James married English girl Emily Louise Govey, a bootmaker by profession, in 1919.

Upon returning to Australia, the couple settled in Allora for a year.

Their family grew to include three daughters named Phyllis, Doreen, and Violet, and two sons named Edwin and James.

The family moved to Coominya in April 1921 where they grew grapes.

On 18 May 1923, James accepted a transfer north to the small soldier settlement at Yarraman near Nanango.

The family returned to the Darling Downs in 1925, before moving sometime between 1928 and 1932 to Granville, now an eastern suburb of Maryborough.

James enlisted again when World War II broke out, alongside his son Edwin Herbert Knight.

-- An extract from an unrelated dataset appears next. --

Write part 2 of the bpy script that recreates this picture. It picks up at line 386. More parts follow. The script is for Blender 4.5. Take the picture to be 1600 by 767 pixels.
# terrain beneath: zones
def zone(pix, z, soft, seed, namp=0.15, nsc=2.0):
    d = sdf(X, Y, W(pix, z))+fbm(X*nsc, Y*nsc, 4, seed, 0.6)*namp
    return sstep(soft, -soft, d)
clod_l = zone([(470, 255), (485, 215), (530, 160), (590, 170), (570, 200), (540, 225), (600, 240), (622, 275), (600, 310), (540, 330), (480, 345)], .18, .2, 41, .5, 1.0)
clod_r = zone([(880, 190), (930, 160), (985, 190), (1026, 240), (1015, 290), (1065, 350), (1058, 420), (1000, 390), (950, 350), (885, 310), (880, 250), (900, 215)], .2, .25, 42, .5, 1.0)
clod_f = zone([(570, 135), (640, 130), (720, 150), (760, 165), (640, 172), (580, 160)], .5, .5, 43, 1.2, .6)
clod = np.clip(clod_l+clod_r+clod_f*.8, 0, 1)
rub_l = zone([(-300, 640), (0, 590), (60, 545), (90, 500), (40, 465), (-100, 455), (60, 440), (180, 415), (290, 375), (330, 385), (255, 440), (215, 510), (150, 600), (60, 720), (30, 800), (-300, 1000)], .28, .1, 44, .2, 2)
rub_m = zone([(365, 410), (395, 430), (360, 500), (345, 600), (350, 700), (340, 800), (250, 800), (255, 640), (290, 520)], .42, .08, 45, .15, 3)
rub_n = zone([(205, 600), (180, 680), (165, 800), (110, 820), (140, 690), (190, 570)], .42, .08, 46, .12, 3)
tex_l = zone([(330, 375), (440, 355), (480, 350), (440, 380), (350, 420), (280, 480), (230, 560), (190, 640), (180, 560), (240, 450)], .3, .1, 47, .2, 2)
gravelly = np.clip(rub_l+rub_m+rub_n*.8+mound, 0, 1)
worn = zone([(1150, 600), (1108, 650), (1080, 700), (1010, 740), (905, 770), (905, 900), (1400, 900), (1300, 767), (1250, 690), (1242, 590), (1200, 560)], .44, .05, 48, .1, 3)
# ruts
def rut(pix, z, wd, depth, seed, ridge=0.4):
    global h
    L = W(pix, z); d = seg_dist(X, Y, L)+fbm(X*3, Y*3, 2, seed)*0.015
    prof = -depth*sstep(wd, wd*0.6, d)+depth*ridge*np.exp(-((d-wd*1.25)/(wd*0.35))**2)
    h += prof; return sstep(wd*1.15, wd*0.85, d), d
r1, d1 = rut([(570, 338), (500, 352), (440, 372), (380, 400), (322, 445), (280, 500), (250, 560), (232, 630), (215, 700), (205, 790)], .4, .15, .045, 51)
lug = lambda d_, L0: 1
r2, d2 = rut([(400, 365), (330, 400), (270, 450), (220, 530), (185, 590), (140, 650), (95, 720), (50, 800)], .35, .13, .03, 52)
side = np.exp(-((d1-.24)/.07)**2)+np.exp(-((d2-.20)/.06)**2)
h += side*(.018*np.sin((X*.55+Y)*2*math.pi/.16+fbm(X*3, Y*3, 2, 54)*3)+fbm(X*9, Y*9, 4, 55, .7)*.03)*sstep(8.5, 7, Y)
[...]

Emily died at Granville on 17 May 1964, and all five children are now deceased also.

Just before his death, Jim summed up the meaning of the Great War as he saw it. He said: “Oh well, I think death’s inevitable, but I don’t want to meet him just yet. I’m having a good kick out of life so far. But what I think about war is all we went through was a futile waste of lives and money, and the Second World War was the same. We achieved nothing, and I can’t see what’s the use of wars at all. It’s just a futile loss of men killed at Gallipoli and France and Vietnam. What advantage has it given us? None. We are just worse off than we were before with atomic bombs just threatening us every minute. It’s futile trying to beat them.”

James’ awards for service in WWI include the 1914/1915 Star, the British War Medal, and the Victory Medal.

James’ story became known to locals when Peter Taylor stumbled across the Victory Medal at the bottom of the Bunya Mountains.

The medal reads “The Great War For Civilisation 1914-1919”.

It is expected that the medal will be reunited with James’ descendants later this month, with Phyllis’ son Alan Skerritt and Violet’s son Graham Ambrey now located.